The Sheepdogs bring rock ‘n’ roll party in Buffalo return


Thomas Tedesco / The Record

The Sheepdogs performing at Town Ballroom on December 16, 2022

Thomas Tedesco, Culture Editor

A blast from the past felt like a breath of fresh air coming from across the Canadian border.

The Sheepdogs’ performance on the Town Ballroom stage felt like watching a concert straight from the 1970s between the harmonizing vocals, guitars and a shining logo behind them, but without copying the style of any particular band from that period.

“We try to take the sensibilities of older music, but we still want to be modern in its own sense,” bassist Ryan Gullen said in an exclusive interview with The Record.

Man playing bass guitar on stage.
The Sheepdogs bassist, Ryan Gullen performing on the Town Ballroom stage.

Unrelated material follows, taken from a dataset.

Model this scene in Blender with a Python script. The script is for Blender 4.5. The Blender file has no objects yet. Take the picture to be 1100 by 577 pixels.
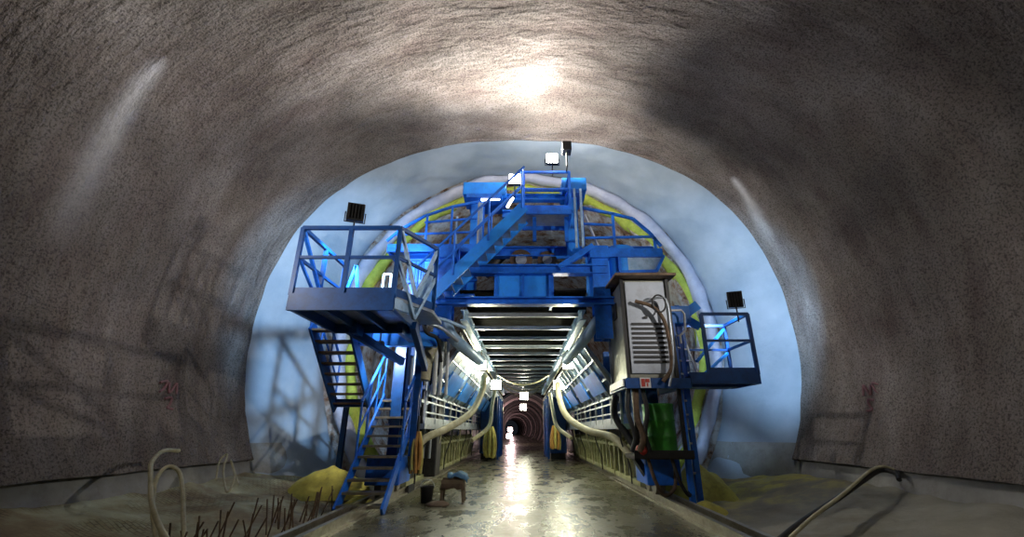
import bpy, bmesh, math, random
from mathutils import Vector, Matrix, noise
random.seed(7)
PI = math.pi
C = bpy.context.scene.collection
CAMH = 1.2
F = 469.0; TH = math.radians(20.3); c_, s_ = math.cos(TH), math.sin(TH)

def W(x, y, Y):
    """world point at depth Y seen at photograph position x, y (used as a measuring aid)"""
    u = (x-562)/F; v = (y-288)/F
    k = Y/(c_+v*s_)
    return Vector((u*k, Y, (s_-v*c_)*k + CAMH))

# ------------------------------------------------------------------ materials
def new_mat(name):
    m = bpy.data.materials.new(name); m.use_nodes = True
    nt = m.node_tree; b = nt.nodes['Principled BSDF']
    return m, nt, b
def N(nt, t, **kw):
    n = nt.nodes.new(t)
    for k, v in kw.items():
        if k in n.inputs: n.inputs[k].default_value = v
        else: setattr(n, k, v)
    return n
def noise_node(nt, scale, detail=6, rough=.6, vec=None):
    n = N(nt, 'ShaderNodeTexNoise'); n.inputs['Scale'].default_value = scale
    n.inputs['Detail'].default_value = detail; n.inputs['Roughness'].default_value = rough
    if vec is not None: nt.links.new(vec, n.inputs['Vector'])
    return n
def ramp(nt, fac, stops):
    r = N(nt, 'ShaderNodeValToRGB'); nt.links.new(fac, r.inputs['Fac'])
    els = r.color_ramp.elements
    while len(els) < len(stops): els.new(.5)
    for e, (p, col) in zip(els, stops):
        e.position = p; e.color = (*col, 1) if len(col) == 3 else col
    return r
def wcoord(nt):
    return N(nt, 'ShaderNodeNewGeometry').outputs['Position']
def ocoord(nt):
    return N(nt, 'ShaderNodeTexCoord').outputs['Object']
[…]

For most of 2022, The Sheepdogs have been grinding it out on the road to promote their newest album, “Outta Sight.” Buffalo marked the last stop of what the band described as their most successful tour in the United States to date.

“Live shows are a big part of how we market ourselves,” Gullen said.

The band mixed in their vintage, yet modern rock stylings over their 22 song set pulling songs from all over their catalogue, including five songs from “Outta Sight” and the live debut of their original Christmas song, “I’m Ready for Christmas.”

New guitarist, Ricky Paquette made his presence known early and often starting with his blistering guitar solo in the show’s opener “Rock and Roll (Ain’t No Simple Thing)” and would continue this with subsequent guitar leads throughout the show.

Paquette and Ewan Currie demonstrated great guitar chemistry throughout the night, especially during the songs “Scarborough Street Fight” and “I’m Gonna Be Myself,” which even included a well-placed snippet of the Allman Brothers Band classic “Jessica.”

Man playing guitar on stage.
The Sheepdogs guitarist and lead vocalist, Ewan Currie performing on the Town Ballroom stage (Thomas Tedesco)

Even when Ewan’s guitar malfunctioned in the middle of the song, the band continued playing and didn’t miss a beat while the issue was being resolved. This demonstrated the synergy that was present amongst the members of the band.

Gullen and drummer Sam Corbett were undoubtedly locked in and provided a solid groove that served as the foundation for the songs.

Man playing drum set.
The Sheepdogs drummer, Sam Corbett. (Thomas Tedesco)

Multi-instrumentalist Shamus Currie was the equivalent to icing on the cake as a jack of all trades by playing various keyboards, guitar, and tambourine to fill out the necessary sounds on any given song.

He got his own spotlight when he took a lead vocal on the song, “Are You a Good Man?” which prompted the crowd to chant “Shamus” in unison when he was introduced by his brother Ewan.

Musicians performing on stage.
Shamus Currie playing keyboards and Ricky Paquette playing guitar on the Town Ballroom stage. (Thomas Tedesco)

Chants of “Let’s go Buffalo” could also be heard quite frequently between songs. Ewan made note of it during their encore before playing “Roughrider ’89,” a song inspired by the band’s hometown Canadian football team, the Saskatchewan Roughriders.

The Sheepdogs’ energy on stage was reciprocated by the crowd often as they sang along to several songs, most notably on the band’s hit song, “I Don’t Know.” Throughout their set, the band made sure this energy never waivered.

“It’s just like a good time rock and roll party,” Gullen said.